RAPPRESAGLIA. Caspita, che tempismo. La destra spagnola, tornata al potere da pochi mesi, in questo breve lasso di tempo ha messo segno una clamorosa rappresaglia: zittire per sempre Balthasar Garzon, il nemico numero uno, il giudice scomodo e dai metodi non sempre ortodossi, famoso in tutto il mondo per le sue battaglie in favore dei diritti umani che hanno portato all'arresto di Pinochet. Al confronto il Cavaliere fa la figura del dilettante. Il Partito Popolare, ora al governo, non gradiva che si frugasse nei suoi affari riposti ed ha ottenuto ciò che voleva con una strategia politico-giudiziaria dai contorni inquietanti. Il bando dalle attività per 11 anni, bando che stronca la carriera di Garzon ha il sapore amaro di una punizione estrema contro il magistrato che non si fermava davanti a nulla , a volte sbagliando la misura, per alzare i veli sulle nostalgie franchiste dell'aristocrazia "nera".
RIFORMA. Come dopo i fasti esagerati di Versailles, anche il tramonto del sultanato di Arcore, universalmente noto per per gli " eleganti intrattenimenti" offerti dall'ospite, ha lasciato nel paese un cumulo di macerie che rende difficile il ritorno alla normalità. Più per rispetto del mandato che per convinzione, Pd e Pdl hanno avviato le prove di dialogo sulla legge elettorale che da tempo immemore attende di essere aggiornata. Ma si tratta di capire se davvero stiano prendendo coscienza dell'esigenza di un cambiamento netto, oppure se agli elettori sta per essere propinato il solito , sterile gioco delle parti. Per ora prevale l'impressione che la svolta, se un giorno si farà, prenderà una direzione meglio definita soltanto in primavera, dopo il turno delle elezioni amministrative, quando - così si spera - le scorie del berlusconismo non dovrebbero più intralciare le riforme.

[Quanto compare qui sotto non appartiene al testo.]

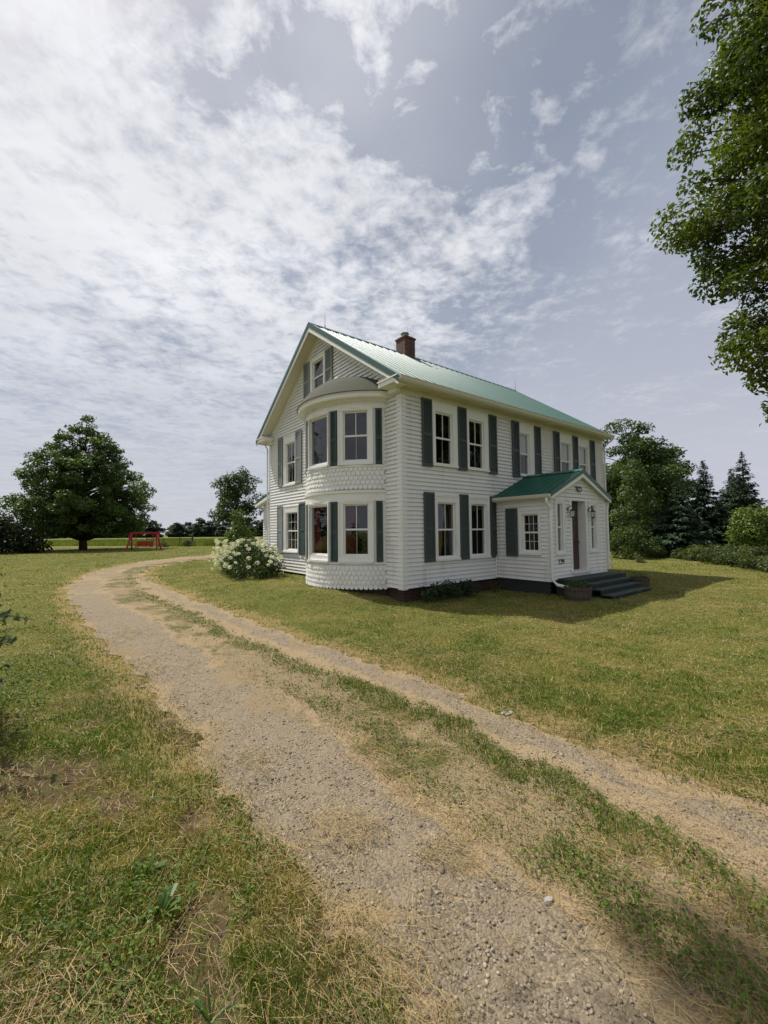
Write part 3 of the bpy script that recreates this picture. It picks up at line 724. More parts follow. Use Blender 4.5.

BATTUTA. Nel gelo di Roma si consuma il declino del Cavaliere, ormai sovrastato dalla figura di Monti che incassa la stima incondizionata dell'Europa e di Obama. Da vecchio combattente rotto a tutte le astuzie, l'ex premier però non s arrende e prova a fermare la storia con un'intervista al mensile della destra americana ATLANTIC che dovrebbe rivalutarlo agli occhi del mondo. Determinato ad apparire come il più grande statista avuto dall'Italia e non il regista di madornali fallimenti, come al solito non riesce a frenarsi, eccede e ne infila una dopo l'altra fino a toccare il punto più basso della sua parabola con la triste battuta sugli omosessuali. Eccola: "L'unica cosa di cui non sono mai stato accusato? Di essere gay. Non ho nulla contro gli omosessuali, sia chiaro. Anzi, il contrario: più omosessuali ci sono in giro, minore è la competizione". Come volevasi dimostrare.
TOPLESS. A volte basta un seno nudo, innocente quanto quello di una Madonna rinascimentale, per terrorizzare il potere precostituito. Nata a Kiev quattro anni fa, la bellezza politicizzata, trasformata in rivoluzione femminile in topless, in poco tempo è diventata un fenomeno non solo mediatico, ma una vera mobilitazione dal basso che ormai fa proseliti un po' ovunque. E' una nuova forma di protesta che mette il dito nella piaga della cultura paternalista, del maschilismo, del turismo sessuale, e si dichiara contro le dittature e in difesa degli emarginati. Al di la dei giudizi, inevitabilmente controversi (furbette o militanti vere?) non sorprende che il movimento irriti i dirigenti ottusamente convinti, come il primo Andreotti, che i panni sporchi si debbano lavare in casa.